Exercise: Burst Timing Self-Review
During a practice or game, deliberately shoot short bursts of 4 to 8 frames at peaks. Afterward, review and answer honestly.
- Did your bursts start just before the peak or after you saw it?
- How many bursts captured the true peak versus missing it between frames?
- Did your buffer ever fill at a bad moment? What would you change?
- Find one moment where a single well-timed frame would have beaten a long burst.
Checklist: Indoor / Night Shooting Setup
- Aperture opened to widest usable value (around f/2.8)
- Shutter at the minimum that still freezes this sport
- Auto ISO allowed to rise; ceiling set to my tested limit
- Anti-flicker / flicker-reduction mode enabled
- Mechanical shutter chosen if electronic shows banding
- Shooting RAW for white-balance and noise latitude
- Confirmed whether flash is permitted before relying on ambient
Cull, Edit, and Deliver
Build the post-game routine that gets a tight, consistent, captioned set to the client on deadline.
Worksheet: Post-Game Delivery Plan
Agree and record these with the client before the game, then use it as your delivery checklist after.
- Client / outlet
- Number of final images promised
- Resolution and format required
- Delivery deadline (date and time)
- Delivery method (gallery / transfer / mobile)
- Caption and credit format required
- Licensing / usage agreed (personal, editorial, commercial)
Exercise: Two-Pass Cull Timed Run
After a shoot, run the course's two-pass cull and time yourself. The goal is speed without second-guessing.
- Total frames shot and minutes spent on pass one (rejects)?
- How many survivors remained, and how many made the final shortlist?
- Does your shortlist cover action, both teams, emotion, and a wide scene-setter?
- Where did you slow down or hesitate, and how will you speed that up next time?
Worksheet: Edit Consistency Recipe
Record the develop steps you sync across a set for each lighting condition, so your edits stay consistent and fast.

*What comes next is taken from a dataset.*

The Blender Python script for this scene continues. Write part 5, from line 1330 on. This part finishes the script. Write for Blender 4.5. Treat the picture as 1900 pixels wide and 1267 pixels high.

- Lighting condition (daylight / overcast / indoor)
- White balance approach (Kelvin or as-shot)
- Highlight recovery amount
- Contrast / clarity settings
- Noise reduction (luminance) amount
- Output sharpening amount
- Default crop / aspect ratio for this client
Checklist: Delivery-Ready Final Check
- Final selects narrowed to the agreed count
- Each frame checked sharp at 100 percent on a calibrated screen
- Develop settings synced for consistency across the set
- Captions, player names, and credit embedded in metadata
- Files exported to the required resolution and format
- Delivered via the agreed channel before the deadline
- Strongest 1 to 3 frames flagged for my portfolio
Your Action Plan
- Build your sports camera configuration and save it to a custom mode slot, then confirm back-button focus works.
- Run the keeper-rate AF drill with a jogging subject and choose your default AF area mode.
- Fill the sport-by-sport settings card using the course numbers as starting points.
- Scout and shoot a low-stakes local or youth game: complete the pre-game scout sheet on arrival.
- Practice the panning progression drill until your keeper rate at 1/125s is reliable.
- Shoot a full game using short, intentional bursts and complete the burst timing self-review afterward.
- Run a timed two-pass cull on that game and narrow to 20 to 60 keepers.
- Apply your edit consistency recipe and sync it across the set for one cohesive look.
- Deliver a captioned set through a gallery or transfer before a self-imposed deadline.
- Review your keeper rate and timing, pick one weakness, and target it at the next game.